Toutes ces considérations musicologiques, simples mais essentielles, nous permettent d'appréhender l'homme qu'était Scott Ross.
Le claveciniste parle de lui et des autres dans un style franc, versant par moments dans la polémique, tant en ce qui concerne ses "confrères hérétiques" Glenn Gould, Vladimir Horowitz, Wanda Landowska, Maria Tipo ou d'autres collègues "anciennistes attardés" dont il ne cite pas les noms. Ses rapports avec ses élèves lors des leçons ne mettent en évidence qu'une
partie de sa personnalité qu'il se plaît à compléter brièvement en répondant aux questions du réalisateur.
La petite heure que dure le documentaire ne permet pas de longs développements mais concentre parfaitement le propos.
Peu protocolaire, à la tenue vestimentaire – bonnet et pull noir – loin des poncifs du concert classique, l'enseignement prodigué par Scott Ross est d'une grande clarté. À l'aide de mots simples, il reprend le jeu de son élève en lui donnant quelques indications précises, s'installant lui-même au clavier pour illustrer son discours, l'exemple valant mieux que des mots.
Quelques vues extérieures des monuments de Rome serviront de ponctuations entre les leçons, construites de manière régulière en diptyque leçon/interview.

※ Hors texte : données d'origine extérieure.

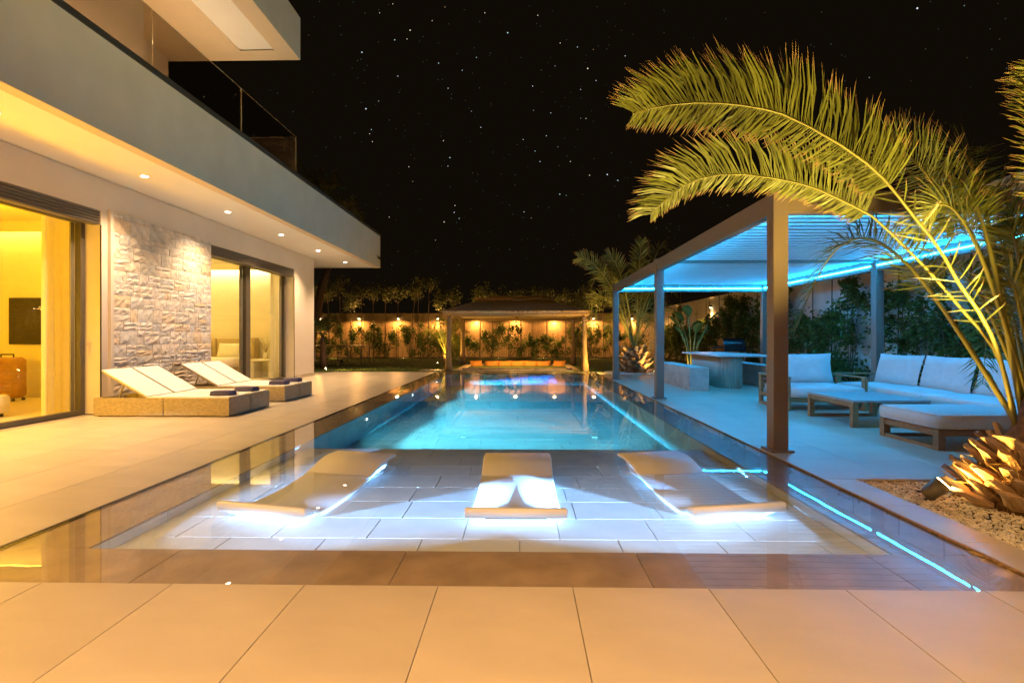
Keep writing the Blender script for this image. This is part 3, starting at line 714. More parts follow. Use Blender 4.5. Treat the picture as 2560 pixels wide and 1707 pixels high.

Quant à l'idée principale du film, elle restera ambiguë tout en gardant une ouverture sur l'avenir, à l'image de cette phrase de Scott Ross : "Nous pensons que nous sommes proches d'une bonne interprétation de la musique ancienne, mais nous nous leurrons complètement, parce que dans 20 ans ce sera complètement autre chose".
À noter : Les interventions en italien sont sous-titrées en français.